Why Do Engineers Procrastinate?

Procrastination is another dragon the engineer must slay on the way to realizing professional and personal growth. For engineers procrastination often results when tasks seem daunting to the point that it overwhelms them and then self doubt creeps in. Self doubt is a common malady considering the complexity and rate of implementation of many engineering projects and usually results from fear of failing. The complexity of electronic systems, their design, construction, and use require many skills and often times an engineer is asked to take on new tasks beyond his or her current skill level. This can exacerbate fear and self doubt and procrastination is seen to be a quick solution to the short term problem.

If they are left to fester, short term problems inevitably develop into long term nightmares. So how does an engineer avoid procrastination? Fear will always rear its head and self doubt is unavoidable given the circumstances. If left unchecked they could lead to the more serious chronic problem of lack of confidence-a career destroyer.

To avoid procrastinating the engineer needs to make a big commitment to a few changes and each one in itself is simple and just requires accomplishing one small step at a time.

Become more organized: This doesn’t necessarily mean the engineer should clear off his desk.
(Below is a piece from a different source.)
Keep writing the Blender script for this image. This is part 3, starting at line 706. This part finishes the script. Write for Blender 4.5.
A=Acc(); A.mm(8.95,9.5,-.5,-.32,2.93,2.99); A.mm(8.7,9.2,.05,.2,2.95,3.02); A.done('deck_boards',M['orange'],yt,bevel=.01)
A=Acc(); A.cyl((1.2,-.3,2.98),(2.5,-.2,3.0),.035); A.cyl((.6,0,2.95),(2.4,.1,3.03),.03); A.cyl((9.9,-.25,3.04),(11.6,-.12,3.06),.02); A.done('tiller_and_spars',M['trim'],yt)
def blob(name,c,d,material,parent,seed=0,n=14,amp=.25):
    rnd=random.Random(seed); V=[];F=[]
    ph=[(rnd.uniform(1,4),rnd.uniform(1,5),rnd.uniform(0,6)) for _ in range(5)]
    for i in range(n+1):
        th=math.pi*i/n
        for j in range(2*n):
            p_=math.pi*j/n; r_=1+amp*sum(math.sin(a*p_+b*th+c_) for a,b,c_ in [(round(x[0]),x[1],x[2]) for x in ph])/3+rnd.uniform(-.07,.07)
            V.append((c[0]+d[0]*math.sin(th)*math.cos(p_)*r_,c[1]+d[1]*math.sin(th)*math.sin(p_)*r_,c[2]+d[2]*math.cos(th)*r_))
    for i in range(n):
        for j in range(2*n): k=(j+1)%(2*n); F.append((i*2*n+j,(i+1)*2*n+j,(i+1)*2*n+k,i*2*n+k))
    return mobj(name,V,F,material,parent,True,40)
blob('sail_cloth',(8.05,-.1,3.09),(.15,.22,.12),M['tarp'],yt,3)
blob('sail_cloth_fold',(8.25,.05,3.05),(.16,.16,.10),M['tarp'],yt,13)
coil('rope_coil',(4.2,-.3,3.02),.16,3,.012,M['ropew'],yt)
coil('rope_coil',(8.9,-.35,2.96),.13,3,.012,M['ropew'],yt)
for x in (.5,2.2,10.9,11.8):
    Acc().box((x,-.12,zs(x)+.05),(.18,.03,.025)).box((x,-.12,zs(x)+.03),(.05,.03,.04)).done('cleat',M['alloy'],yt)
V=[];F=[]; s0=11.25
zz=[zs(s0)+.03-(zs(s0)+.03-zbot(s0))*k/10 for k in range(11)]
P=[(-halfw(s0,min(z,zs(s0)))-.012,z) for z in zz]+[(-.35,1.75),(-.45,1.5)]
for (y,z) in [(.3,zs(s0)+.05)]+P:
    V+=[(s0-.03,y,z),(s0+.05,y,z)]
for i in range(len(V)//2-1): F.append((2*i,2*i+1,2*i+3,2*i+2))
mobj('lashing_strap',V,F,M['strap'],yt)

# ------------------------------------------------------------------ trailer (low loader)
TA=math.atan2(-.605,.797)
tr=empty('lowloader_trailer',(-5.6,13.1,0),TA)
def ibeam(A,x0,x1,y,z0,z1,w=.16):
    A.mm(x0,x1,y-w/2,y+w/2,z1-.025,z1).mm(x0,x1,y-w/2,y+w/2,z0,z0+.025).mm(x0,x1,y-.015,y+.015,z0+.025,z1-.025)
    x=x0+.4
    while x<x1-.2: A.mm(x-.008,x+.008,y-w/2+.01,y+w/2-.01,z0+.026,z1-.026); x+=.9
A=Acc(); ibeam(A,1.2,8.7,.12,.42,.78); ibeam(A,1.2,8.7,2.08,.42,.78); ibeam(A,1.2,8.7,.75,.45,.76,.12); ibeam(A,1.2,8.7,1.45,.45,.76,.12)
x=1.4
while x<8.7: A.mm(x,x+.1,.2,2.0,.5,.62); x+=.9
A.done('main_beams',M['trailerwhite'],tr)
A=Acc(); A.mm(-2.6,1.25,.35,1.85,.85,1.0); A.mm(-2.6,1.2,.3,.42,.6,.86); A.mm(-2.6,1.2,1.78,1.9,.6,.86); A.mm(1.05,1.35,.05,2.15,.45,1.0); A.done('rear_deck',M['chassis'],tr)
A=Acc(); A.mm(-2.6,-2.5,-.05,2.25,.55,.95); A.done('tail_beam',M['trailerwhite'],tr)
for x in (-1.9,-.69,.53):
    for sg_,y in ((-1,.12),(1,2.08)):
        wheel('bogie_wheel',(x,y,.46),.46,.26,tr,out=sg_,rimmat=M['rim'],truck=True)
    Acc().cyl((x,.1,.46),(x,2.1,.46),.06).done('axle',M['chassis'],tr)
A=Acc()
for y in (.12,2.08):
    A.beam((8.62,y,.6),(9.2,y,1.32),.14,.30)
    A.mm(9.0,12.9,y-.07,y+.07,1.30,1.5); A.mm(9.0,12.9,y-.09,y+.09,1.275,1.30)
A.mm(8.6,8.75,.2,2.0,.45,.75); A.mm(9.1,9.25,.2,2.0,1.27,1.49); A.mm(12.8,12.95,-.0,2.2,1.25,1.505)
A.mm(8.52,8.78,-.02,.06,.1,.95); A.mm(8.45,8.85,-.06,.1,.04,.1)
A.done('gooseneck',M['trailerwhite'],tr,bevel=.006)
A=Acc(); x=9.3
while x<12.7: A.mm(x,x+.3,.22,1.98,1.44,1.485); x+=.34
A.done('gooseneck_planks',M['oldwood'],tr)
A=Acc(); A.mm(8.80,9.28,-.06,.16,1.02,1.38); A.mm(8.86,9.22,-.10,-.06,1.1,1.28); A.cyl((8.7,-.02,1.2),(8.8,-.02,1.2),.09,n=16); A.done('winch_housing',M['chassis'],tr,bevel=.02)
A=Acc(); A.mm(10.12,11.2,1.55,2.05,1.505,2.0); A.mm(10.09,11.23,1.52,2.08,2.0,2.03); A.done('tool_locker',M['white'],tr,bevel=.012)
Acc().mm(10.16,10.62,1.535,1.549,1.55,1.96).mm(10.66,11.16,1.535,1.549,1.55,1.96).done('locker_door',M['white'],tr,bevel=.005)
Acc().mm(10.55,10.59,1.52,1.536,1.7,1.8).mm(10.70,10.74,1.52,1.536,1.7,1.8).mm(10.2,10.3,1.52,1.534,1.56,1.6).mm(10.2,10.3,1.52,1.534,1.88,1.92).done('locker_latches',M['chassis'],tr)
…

All engineers seem to have messy desks but know how to retrieve what they need. This is more about organizing time, both at work and at home. Create a doable schedule that includes both your home life and workplace. Flag the items that are causing your procrastination in red and in “bold” come up with a one sentence simple first step action. For example, you are procrastinating about implementing a new radio station because you don’t know how to download all the parameters. Your answer: Send a simple e-mail to co-workers asking if they have had problems downloading parameters.

Prioritize your “to do” list: Engineers all have “to do” lists and they are a good thing. But often lists are not prioritized and are simply numbered from one to whatever. At the end of the day unfinished business will be put on tomorrow’s “to do” list. Procrastinated issues always seem to find their way to the bottom of the list. Prioritize your list and place the issues you are procrastinating on at the top in bold. Once again come up with a simple first step answer to the issue.

Ask for help if you don’t know all the answers: It is amazing what people will do for you if you just ask. All engineers like to think that they know all the answers but there comes a time when it’s worthwhile to swallow your pride and ask. People (even engineers) like to witness other people just being human.

Take action immediately on the issue: As soon as an issue becomes a problem, take action. Make a phone call, send an e-mail, grab a co-worker, but take action. This will help “nip the problem in the bud.” Then take another small step and then another and procrastination will be a thing of the past.

Reduce time consuming tasks to a manageable level: Sometimes procrastination doesn’t occur because of one or two issues but because of a kind of system overload. The engineer takes on more and more responsibilities and his or her overall work suffers. The engineer needs to learn to say “no” and to learn to “cut the fat” from projects. Too many meetings can waste valuable time. Perhaps it’s better to get a summary of project from a co-worker who has had the experience than studying the entire project manual yourself.

Once the engineer has accomplished small steps for these tasks he or she will be amazed how much more comfortable their job has become without the threats of fear and self doubt that has led to procrastination. Now the engineer can reach the next step-becoming an expert in the workplace.